- DATA SHOWN
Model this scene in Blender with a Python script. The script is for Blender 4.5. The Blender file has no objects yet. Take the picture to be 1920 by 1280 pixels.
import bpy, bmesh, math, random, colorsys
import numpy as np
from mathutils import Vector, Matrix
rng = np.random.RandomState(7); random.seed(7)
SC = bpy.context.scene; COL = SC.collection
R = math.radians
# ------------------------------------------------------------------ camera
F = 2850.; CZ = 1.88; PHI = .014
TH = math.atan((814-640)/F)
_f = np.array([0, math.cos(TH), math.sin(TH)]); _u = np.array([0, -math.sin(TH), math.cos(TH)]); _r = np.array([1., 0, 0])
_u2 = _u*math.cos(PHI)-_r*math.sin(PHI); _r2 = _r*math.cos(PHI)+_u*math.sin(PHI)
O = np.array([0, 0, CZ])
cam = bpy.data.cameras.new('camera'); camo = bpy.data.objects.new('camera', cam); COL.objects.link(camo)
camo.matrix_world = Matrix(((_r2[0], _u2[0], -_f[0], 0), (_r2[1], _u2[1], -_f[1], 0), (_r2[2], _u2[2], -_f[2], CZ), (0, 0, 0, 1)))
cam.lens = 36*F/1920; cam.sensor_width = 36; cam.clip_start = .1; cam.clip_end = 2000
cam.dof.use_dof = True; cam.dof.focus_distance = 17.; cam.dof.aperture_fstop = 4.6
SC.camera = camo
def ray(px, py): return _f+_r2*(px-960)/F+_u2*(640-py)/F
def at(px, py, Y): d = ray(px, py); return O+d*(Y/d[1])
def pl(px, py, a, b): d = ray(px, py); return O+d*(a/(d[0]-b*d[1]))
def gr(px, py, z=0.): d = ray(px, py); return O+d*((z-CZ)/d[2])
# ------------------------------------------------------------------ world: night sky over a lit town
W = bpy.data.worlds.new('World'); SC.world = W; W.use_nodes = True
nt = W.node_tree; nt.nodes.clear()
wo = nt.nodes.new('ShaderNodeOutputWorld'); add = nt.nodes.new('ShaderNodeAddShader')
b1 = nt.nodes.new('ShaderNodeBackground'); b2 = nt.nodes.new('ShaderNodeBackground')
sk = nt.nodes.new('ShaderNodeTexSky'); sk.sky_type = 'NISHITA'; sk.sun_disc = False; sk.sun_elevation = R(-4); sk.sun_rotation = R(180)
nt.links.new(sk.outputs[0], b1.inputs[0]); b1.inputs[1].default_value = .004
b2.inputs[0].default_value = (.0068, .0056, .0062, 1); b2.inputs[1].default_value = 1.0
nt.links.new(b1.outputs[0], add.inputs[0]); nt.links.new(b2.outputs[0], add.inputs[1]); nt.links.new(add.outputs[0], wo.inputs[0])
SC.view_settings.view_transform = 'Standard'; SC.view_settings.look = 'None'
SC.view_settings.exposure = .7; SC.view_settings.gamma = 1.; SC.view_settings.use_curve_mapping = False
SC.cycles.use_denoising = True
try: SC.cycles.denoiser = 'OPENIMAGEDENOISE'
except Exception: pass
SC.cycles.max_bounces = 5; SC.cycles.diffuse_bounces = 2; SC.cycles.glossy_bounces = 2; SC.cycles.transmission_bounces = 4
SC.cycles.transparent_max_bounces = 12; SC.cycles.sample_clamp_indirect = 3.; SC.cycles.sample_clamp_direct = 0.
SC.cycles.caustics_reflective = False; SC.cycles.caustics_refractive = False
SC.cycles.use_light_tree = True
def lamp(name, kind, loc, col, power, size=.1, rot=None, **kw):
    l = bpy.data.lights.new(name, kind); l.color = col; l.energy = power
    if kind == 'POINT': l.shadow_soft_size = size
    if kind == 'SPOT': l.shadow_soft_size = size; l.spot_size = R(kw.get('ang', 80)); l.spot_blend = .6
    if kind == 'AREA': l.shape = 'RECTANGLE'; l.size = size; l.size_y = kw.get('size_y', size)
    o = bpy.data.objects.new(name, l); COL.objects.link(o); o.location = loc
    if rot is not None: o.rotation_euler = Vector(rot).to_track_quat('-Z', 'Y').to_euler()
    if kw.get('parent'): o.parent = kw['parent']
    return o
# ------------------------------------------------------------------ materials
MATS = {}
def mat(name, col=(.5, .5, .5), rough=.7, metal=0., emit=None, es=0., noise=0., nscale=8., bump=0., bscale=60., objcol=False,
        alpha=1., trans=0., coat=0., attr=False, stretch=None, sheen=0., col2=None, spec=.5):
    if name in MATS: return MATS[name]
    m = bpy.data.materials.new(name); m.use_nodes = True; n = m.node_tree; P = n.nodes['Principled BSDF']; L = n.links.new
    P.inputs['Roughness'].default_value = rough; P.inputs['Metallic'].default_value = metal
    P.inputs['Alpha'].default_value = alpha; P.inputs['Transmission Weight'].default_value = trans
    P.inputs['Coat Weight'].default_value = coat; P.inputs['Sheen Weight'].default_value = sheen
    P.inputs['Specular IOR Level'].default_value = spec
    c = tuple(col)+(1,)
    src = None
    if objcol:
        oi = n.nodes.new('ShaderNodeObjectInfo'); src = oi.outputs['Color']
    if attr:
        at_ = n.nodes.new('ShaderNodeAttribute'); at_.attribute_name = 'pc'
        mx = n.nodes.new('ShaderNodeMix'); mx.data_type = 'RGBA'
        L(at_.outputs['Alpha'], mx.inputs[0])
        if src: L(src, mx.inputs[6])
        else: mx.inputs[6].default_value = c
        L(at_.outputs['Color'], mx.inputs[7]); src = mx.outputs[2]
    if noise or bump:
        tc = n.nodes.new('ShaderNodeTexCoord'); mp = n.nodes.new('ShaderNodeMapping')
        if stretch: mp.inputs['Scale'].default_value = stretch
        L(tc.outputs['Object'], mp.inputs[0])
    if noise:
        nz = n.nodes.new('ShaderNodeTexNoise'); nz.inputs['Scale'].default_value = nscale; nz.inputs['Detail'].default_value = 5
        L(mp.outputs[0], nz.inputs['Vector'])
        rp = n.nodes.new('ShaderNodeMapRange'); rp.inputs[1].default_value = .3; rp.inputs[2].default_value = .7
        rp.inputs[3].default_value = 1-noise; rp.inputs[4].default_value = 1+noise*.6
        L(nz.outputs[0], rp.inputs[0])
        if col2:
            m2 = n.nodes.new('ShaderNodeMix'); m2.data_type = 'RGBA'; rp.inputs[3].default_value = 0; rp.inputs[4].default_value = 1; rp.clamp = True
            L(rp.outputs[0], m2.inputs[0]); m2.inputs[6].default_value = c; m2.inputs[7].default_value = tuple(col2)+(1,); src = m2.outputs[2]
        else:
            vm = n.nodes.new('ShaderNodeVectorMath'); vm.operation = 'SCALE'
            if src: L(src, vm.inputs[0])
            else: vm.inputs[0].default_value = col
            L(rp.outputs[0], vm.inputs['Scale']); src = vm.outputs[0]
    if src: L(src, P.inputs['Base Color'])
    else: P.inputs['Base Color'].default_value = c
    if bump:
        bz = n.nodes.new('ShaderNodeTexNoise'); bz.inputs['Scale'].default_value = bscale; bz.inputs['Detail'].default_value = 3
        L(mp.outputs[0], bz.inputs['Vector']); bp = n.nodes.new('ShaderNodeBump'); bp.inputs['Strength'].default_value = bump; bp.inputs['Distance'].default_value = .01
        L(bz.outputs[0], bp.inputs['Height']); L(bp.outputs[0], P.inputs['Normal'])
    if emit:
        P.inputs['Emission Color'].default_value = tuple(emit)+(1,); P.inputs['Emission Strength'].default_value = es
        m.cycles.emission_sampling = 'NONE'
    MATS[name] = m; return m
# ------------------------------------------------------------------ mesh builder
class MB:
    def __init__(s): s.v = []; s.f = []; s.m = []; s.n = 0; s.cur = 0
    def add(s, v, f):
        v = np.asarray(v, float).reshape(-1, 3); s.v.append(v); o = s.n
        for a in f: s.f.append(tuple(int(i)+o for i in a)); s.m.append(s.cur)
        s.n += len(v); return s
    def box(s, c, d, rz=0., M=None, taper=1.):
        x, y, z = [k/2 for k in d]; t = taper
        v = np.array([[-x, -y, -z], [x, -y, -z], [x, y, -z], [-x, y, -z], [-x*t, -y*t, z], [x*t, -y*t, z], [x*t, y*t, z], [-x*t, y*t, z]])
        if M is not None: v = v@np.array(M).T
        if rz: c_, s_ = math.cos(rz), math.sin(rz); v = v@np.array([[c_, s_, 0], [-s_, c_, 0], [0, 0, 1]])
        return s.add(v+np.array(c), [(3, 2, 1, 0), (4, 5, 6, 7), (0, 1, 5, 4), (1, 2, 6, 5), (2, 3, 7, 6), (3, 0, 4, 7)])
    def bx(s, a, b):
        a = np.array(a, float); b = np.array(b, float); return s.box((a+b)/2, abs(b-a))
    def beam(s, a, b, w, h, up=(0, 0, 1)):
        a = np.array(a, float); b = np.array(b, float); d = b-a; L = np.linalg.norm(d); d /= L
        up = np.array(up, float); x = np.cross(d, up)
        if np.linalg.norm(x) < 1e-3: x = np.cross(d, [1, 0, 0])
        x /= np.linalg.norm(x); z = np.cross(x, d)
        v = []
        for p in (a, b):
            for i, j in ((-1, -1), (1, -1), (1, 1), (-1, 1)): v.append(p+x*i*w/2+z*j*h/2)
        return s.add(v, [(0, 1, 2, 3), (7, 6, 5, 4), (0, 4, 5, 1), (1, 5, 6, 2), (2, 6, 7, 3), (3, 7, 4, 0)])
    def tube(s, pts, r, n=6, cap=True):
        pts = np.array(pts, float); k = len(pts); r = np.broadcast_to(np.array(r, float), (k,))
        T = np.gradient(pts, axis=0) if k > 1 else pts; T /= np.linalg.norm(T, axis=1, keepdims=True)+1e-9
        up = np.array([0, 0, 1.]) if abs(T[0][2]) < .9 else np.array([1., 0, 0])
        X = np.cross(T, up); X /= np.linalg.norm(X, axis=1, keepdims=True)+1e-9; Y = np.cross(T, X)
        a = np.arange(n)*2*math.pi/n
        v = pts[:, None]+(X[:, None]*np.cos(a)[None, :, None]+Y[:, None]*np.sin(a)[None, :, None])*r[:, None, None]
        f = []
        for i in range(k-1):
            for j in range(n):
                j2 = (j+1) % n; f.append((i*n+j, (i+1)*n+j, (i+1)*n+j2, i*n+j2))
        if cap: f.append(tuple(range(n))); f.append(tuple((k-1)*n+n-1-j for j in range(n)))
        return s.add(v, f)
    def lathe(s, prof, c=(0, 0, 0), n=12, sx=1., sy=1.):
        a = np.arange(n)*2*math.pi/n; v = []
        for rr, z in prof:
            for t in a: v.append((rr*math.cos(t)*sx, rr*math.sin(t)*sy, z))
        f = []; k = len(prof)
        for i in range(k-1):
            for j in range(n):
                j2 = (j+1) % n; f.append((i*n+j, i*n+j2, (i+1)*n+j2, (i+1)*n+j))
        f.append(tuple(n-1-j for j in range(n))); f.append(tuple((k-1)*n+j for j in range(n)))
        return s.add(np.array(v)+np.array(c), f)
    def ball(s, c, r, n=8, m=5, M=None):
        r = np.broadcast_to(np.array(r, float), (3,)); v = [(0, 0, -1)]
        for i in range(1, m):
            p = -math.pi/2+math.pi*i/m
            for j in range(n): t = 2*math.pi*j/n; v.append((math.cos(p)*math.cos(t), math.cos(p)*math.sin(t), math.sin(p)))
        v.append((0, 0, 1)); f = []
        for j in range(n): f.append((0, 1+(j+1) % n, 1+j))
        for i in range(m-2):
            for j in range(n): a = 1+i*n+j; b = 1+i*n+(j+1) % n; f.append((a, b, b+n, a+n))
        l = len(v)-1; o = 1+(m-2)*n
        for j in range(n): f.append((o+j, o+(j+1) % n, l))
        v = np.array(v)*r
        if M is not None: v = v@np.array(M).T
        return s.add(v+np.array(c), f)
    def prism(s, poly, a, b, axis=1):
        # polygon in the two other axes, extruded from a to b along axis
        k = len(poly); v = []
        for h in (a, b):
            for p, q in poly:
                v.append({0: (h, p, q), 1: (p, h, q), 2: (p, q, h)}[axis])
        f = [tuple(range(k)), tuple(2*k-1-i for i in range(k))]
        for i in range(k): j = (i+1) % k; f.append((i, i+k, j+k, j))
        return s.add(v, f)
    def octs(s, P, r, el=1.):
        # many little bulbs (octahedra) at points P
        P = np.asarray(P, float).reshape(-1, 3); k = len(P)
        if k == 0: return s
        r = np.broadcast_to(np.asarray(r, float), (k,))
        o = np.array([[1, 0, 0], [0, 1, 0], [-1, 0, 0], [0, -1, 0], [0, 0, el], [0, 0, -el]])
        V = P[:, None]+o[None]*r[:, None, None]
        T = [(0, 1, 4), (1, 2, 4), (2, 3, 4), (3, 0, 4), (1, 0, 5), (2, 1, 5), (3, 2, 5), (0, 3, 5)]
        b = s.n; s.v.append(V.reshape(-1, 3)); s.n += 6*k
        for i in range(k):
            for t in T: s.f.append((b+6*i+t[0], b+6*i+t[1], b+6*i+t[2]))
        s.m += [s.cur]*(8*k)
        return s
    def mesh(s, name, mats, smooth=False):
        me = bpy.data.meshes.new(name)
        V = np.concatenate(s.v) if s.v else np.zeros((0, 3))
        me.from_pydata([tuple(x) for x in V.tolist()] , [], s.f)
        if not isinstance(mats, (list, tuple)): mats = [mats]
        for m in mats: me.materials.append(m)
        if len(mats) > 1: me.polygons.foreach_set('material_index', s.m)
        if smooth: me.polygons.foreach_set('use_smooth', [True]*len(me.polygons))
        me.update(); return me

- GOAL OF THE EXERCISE
Collect each line holding the string "scene".

- FINISHED ANSWER
Model this scene in Blender with a Python script. The script is for Blender 4.5. The Blender file has no objects yet. Take the picture to be 1920 by 1280 pixels.
SC = bpy.context.scene; COL = SC.collection